The Impact of Money Laundering Measures upon the Art Trade

To add a paper, Login.

International conventions encouraging States to enact money laundering legislation were initially concerned with fighting the drug trade. However, money laundering measures now have a much wide scope and are intended to deter serious crime in general. This paper considers the extent to which European money laundering legislation affects transactions involving the sale and purchase of art and antiquities. For example, do they curb the illicit trade in cultural property? In considering this issue, it is important to consider the nature of the art trade and the relationship of trust and confidentiality which normally exists between sellers and dealers. Although it might be argued that money laundering measures do not go far enough, it must be appreciated that there are serious disadvantages with legislation which is too time-consuming and burdensome in its application. The paper will conclude by considering whether a European or international database for stolen and illegally removed cultural objects should be established which will provide details of the provenance of objects. Such a database could be used not only to alert purchasers to the fact that an object has been wrongly taken but also with a view to acting as a reference point for civil and criminal law actions.

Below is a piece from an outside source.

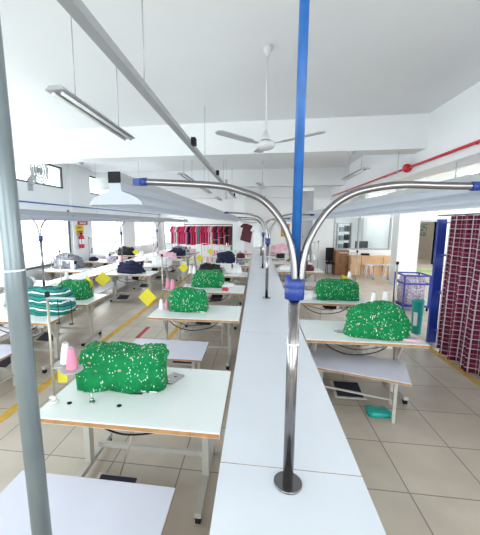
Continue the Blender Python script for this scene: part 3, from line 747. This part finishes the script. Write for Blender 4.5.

Keywords: Cultural Property, Money Laundering, Illicit Trade
Stream: Other
Presentation Type: Paper Presentation in English
Paper: A paper has not yet been submitted.

Janet Ulph

Leverhulme Research Fellow, Durham Law School, University of Durham
Durham, UK

I am a Senior Lecturer in Law at the University of Durham with postgraduate degrees from Harvard Law School and Cambridge University. I am currently a Leverhulme Research Fellow working in the field of money laundering measures and cultural property. My teaching and research interests lie in the field of finance and personal property law but my publications range over a variety of subjects in the commercial sphere. I am the main author of ‘Commercial Fraud: Civil Liability, Human Rights, and Money Laundering’ published by Oxford University Press in 2006 (912 pages). The book analyses the position of the victim, the fraudster, recipients of property and accessories, drawing together a number of different fields of law to assess their deterrent effect upon fraudulent activity. The book has been cited with approval by the Court of Appeal in R v Glatt [2006] EWCA Crim 605, and two judgments at first instance. I am currently writing a book on ‘The Illicit Trade in Cultural Property.’